Saturday, September 30, 2017

The Hard Place #2 Review

One the Hard Way

Written by: Doug Wagner
Art by: Nic Rummel and Charlie Kirchoff
Cover Price: $3.99
Release Date: September 27, 2017
Publisher: Image
Review By: Andrew McAvoy

This issue of The Hard Place treads similar terrain to many bank robbery films viewed over the years; although perhaps best to think along the botch-job heists of Hell or High Water more than the slick precision of Denzel in The Inside Man. 

We open this issue mid-way through the robbery in question and it's not looking good for AJ Gurney, a criminal hoping to straighten out who has found himself mixed up in the situation. Recognized by the robbers he is framed on the CCTV as being an accomplice to the crime. As the two robbers make their exit from the blood soaked bank, they use AJ's skills as a getaway driver and a random rich girl that they pluck from the bank's customers as a hostage screen.

Using the girl as a human shield they make their exit past the cops and rely upon AJ's former vocation as a getaway driver to make their escape. He hotwires a high end vehicle and they bust a move past the cops. AJ knows that it isn't looking good for either him or his hostage passenger as their two captors reveal their identities. He knows that means they won't be planning on keeping either of them around for long. 

The other narrative in the book takes place among the relatives of the two hostages. Firstly, AJ's family and friends struggle with the TV news reports that he is acting as a getaway driver. They can't reconcile those reports with the AJ that they know, that they knew was determined to go on the straight and narrow. The more interesting angle is the interaction with the girl's father Maksim Sidorov, who calls her cell phone, which is answered by the two robbers.
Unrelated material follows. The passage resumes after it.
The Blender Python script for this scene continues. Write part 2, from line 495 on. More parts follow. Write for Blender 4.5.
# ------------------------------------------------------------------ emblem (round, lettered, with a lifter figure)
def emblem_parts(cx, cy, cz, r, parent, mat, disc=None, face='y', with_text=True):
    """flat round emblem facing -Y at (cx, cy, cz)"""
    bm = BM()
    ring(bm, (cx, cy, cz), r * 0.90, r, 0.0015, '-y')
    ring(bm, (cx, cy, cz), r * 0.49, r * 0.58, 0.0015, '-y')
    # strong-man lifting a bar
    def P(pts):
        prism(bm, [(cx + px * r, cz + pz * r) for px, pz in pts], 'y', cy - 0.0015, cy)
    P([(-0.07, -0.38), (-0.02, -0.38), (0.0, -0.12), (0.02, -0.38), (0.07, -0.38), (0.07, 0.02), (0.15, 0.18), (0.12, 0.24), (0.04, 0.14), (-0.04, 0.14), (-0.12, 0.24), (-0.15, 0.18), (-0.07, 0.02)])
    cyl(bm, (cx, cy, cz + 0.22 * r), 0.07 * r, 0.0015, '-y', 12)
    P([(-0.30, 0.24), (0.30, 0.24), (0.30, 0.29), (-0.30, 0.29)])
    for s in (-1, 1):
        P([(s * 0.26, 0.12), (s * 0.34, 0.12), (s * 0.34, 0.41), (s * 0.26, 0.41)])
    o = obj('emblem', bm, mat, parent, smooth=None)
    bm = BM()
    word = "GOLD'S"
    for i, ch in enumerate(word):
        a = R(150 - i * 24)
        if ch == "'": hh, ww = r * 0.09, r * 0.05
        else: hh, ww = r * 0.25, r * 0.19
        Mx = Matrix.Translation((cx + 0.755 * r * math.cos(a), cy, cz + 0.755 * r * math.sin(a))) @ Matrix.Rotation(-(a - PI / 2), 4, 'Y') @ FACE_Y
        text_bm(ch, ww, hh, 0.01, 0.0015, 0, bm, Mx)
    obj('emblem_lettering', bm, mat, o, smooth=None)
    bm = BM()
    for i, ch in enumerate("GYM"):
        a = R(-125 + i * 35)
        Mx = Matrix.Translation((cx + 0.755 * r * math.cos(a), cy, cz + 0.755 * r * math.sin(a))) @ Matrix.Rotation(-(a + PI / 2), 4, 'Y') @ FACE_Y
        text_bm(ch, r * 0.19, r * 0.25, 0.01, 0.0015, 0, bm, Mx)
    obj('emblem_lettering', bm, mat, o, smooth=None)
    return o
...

They ain't too pleasant to him, and given Mr Sidorov's shady background, one thinks this is a decision the robbers may come to regret. 

This book shows some potential for future issues, but for me it all seems a bit lukewarm, with a plot snatched from several 100 B-Movies. Now there's a reason why that formula is so tried and tested in the movies, but in comics I like to see the medium pushed a little to do what TV and Movies can't. The art doesn't help in this feeling either: it is all a bit angular and the color tones are muted and muddy. I would have liked to have seen more of the color used in the cover art. 

Bits and Pieces:

There may be some merit in this series as it continues but for me, as things stand, this issue just isn't doing it for me.